Kerstin Holm
Frankfurter Allgemeine Zeitung, 11. November 2002

Apostel der Revolution.
Wölkchen in Hosen: Wladimir Majakowski in neuer Übersetzung




Ursprünglich habe er nichts als Ich sagen können, lautet die Charakterisierung des russischen Avantgarde-Dichters Majakowski durch seine Kollegin Marina Zwetajewa. Das schien zunächst nicht eben viel. Doch mit dem Anwachsen seiner lyrischen Gestalt schien es beinahe alles zu beinhalten. Majakowski fand und erfand sich als Gegenentwurf zu der schönheitstrunkenen Dekadenzkultur vor dem Ersten Weltkrieg, der Spätblüte des "Silbernen Zeitalters". Der Dichter fühlte sich von einer Kraft besessen, die den stummen, nichtigen, schmutzigen Dingen Stimme und Bedeutung verlieh. So wurde die bolschewistische Revolution geradezu zwangsläufig zur persönlichen Sache des Dichters, an deren Verbürgerlichung und Bürokratisierung auch er selbst zugrunde ging. Doch während Majakowskis klassische Propagandapoesie der Sowjetzeit zum Goldschatz des russischen Literaturkanons gehört, schätzt man im Westen vor allem das Frühwerk, wo der Kampf um neue Worte und Formen noch nicht entschieden, sondern als schöpferisches Drama mitzuverfolgen ist. Den bisherigen Übertragungen von Majakowskis erstem Poem, der "Wolke in Hosen", und der Tragödie "Wladimir Majakowski" hat nun Alexander Nitzberg eine neue hinzugefügt, in welcher er auf Bedeutungsgenauigkeit, vor allem aber auf eine deutsche Nachahmung von Majakowskis Reimtechnik, besonderen Wert legt.
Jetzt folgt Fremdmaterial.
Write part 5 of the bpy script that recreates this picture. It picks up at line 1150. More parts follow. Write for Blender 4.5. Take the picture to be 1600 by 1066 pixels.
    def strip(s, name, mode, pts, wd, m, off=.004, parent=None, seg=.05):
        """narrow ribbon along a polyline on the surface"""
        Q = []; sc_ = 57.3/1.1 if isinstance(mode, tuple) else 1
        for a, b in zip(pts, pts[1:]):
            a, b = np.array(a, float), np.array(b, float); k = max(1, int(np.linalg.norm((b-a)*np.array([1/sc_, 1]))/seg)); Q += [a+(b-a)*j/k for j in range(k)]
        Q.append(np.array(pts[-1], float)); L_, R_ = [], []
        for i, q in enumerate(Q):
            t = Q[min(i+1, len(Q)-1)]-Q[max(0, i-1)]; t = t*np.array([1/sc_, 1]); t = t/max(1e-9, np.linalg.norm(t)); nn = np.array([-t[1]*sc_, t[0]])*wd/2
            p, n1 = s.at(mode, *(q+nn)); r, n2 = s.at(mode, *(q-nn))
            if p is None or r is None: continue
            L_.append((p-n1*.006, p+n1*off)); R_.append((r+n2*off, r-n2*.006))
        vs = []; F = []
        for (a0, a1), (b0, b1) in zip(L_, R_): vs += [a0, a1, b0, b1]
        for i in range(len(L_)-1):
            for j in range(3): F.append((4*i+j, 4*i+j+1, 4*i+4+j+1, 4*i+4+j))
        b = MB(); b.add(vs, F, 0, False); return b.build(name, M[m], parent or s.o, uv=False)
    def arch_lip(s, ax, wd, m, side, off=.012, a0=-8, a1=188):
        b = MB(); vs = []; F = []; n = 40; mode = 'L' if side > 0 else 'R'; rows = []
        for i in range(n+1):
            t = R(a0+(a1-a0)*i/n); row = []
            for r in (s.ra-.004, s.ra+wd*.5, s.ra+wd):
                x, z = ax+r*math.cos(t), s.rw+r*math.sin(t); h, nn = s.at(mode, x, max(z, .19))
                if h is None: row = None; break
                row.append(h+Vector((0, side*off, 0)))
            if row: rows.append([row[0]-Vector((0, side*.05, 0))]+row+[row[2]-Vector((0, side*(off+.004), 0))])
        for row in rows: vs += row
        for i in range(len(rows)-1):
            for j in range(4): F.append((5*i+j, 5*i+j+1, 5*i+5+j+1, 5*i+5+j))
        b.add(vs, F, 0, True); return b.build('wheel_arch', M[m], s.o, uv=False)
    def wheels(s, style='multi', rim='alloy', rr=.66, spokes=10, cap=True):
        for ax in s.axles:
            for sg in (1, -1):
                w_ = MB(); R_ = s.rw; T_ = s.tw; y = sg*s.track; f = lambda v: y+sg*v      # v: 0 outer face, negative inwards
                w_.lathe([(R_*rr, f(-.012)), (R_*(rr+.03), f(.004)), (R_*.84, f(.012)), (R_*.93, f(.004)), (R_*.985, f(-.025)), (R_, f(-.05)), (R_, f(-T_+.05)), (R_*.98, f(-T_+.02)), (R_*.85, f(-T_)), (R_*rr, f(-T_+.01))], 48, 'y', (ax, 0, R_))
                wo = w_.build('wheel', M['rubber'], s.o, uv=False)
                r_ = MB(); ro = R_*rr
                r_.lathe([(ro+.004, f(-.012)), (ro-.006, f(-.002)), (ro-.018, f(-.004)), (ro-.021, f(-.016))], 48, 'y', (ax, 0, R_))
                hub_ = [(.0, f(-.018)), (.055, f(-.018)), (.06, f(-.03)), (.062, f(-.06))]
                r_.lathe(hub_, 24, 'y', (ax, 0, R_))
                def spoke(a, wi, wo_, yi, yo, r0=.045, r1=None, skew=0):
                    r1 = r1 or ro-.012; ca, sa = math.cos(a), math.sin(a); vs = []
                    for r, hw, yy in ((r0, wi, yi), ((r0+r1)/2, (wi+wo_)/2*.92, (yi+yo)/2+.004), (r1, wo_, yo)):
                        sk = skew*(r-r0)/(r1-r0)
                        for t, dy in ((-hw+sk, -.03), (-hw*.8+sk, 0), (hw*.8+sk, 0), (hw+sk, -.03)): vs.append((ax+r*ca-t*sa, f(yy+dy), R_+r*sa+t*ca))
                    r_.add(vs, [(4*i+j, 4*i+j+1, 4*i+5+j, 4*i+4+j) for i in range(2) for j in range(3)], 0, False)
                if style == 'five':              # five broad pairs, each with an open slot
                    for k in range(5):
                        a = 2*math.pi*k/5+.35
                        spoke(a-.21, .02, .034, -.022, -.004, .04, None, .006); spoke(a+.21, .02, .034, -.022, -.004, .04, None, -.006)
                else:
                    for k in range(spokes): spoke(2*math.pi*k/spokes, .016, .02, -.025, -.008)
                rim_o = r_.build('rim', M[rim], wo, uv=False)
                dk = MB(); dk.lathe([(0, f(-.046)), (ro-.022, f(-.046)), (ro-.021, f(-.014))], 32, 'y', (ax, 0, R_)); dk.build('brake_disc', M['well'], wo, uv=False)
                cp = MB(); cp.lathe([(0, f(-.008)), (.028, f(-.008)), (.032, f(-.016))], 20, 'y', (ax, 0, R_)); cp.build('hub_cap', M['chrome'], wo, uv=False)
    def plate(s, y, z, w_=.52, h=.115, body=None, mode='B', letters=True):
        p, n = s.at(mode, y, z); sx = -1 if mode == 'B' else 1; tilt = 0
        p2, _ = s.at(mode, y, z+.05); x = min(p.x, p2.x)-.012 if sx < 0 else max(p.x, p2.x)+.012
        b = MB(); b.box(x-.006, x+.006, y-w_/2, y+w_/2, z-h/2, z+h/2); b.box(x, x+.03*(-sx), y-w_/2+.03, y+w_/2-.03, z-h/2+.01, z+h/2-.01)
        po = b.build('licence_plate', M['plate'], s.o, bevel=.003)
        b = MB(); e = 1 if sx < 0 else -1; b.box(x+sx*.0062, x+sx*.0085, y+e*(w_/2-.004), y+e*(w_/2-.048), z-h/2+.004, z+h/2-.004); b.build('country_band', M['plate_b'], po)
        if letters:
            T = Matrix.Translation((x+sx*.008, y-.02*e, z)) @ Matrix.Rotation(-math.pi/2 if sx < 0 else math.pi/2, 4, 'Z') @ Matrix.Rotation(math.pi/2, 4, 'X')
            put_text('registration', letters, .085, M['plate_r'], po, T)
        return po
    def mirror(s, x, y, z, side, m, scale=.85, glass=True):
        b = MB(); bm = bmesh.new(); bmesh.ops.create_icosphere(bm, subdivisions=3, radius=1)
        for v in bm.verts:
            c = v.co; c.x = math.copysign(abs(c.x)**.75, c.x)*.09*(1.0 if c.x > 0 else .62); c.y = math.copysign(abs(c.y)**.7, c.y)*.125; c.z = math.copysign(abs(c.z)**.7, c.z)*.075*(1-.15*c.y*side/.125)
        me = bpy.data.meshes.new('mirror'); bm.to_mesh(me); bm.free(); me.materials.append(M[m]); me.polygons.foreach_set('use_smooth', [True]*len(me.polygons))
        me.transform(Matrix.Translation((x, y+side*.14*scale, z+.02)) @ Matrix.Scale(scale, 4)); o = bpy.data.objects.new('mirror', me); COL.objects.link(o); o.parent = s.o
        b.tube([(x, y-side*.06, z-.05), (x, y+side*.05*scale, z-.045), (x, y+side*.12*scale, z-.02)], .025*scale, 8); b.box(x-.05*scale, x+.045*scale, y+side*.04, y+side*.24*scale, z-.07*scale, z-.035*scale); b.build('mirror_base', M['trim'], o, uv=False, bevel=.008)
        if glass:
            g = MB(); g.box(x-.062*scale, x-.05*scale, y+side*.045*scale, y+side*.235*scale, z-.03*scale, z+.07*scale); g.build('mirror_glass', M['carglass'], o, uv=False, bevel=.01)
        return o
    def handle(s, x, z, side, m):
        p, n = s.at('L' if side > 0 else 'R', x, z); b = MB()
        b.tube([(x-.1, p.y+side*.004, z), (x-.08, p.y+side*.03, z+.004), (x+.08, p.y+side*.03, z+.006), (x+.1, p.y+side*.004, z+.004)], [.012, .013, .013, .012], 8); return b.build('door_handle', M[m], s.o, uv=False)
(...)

Das Stück "Wladimir Majakowski", das ursprünglich den Titel "Aufstand der Dinge" tragen sollte, schildert in freien, durch unregelmäßige Reime gebündelten Versen, wie die Erzeugnisse der technisierten Welt sich aus ihrer Zweckordnung losreißen und die Menschen zu verstörten Strichmännchen machen. Pulsierende Satzfetzen künden von Hexentänzen technischer Geräte, Revolutionsängsten und Aufbruchspathos. Majakowskis Dichter-Ich, eine Mischung aus Narr, Sündenbock und Prophet, macht sich zu deren Sammelbecken. Zum Lohn sieht er sich beladen mit den grotesk verdinglichten Tränen und Küssen der vielen Erniedrigten und Beleidigten, die er einem gottfreien Glauben darbringen will.
Das im Kriegsjahr 1915 entstandene Poem "Wolke in Hosen", dessen eigentlicher Titel "Der dreizehnte Apostel" von der zaristischen Zensur verboten wurde, formuliert in seinen vier lyrischen Exkursen über Liebe, Revolution, Poesie und Religion ein neues Evangelium. Mit kräftiger Umgangssprache im hohen Odenton verwandelt der Dichter seine Liebesklage in die Klage aller Leidenden, preist das Leben über alle Buchweisheit, rebelliert gegen Gottes menschenfeindliche Ordnung und sagt nebenbei die russische Revolution voraus. Majakowskis Markenzeichen, die vielfältigen Stamm-, Binnen-, Stabreime, welche die vom rhetorischen Impuls getragenen Verse zusammenhalten, verleihen dem Werk eine zwingende Wucht, die in einer Übersetzung nachzuahmen ebenso wichtig wie problematisch ist. Dies hat mit seiner Neuübertragung nun Alexander Nitzberg unternommen, der beansprucht, Majakowski endlich als Sprachneuerer zur Geltung kommen zu lassen, im Gegensatz zu dem bieder-kommunistischen Hugo Huppert oder dem verhaltenen Karl Dedecius. Der sprachliche Einfallsreichtum Nitzbergs, der "Überschwang erschafft" auf "Schwangerschaft" reimt, vermittelt tatsächlich etwas von der expressiven Magie des Originals. Freilich, jede Sprache ist eine eigene Welt. Sprachschöpfungen, die im Russischen folkloristische Wärme haben, etwa die Wendung "Morsch werden im Mund der Worte krepierte Krüppel", klingen auf deutsch expliziter, beinahe überanstrengt. Und wenn Nitzberg den Titel des Poems, ein Bild für den vergeistigten Mann, mit "Wölkchen" statt "Wolke" übersetzt, weil das russische Wort "oblako" nur die Schäfchen-, niemals die Gewitterwolke meint, so hat er philologisch nicht unrecht, verleiht dem Werk aber einen Namen, der biedermeierlich und satirisch klingt, aber nicht wie Majakowski.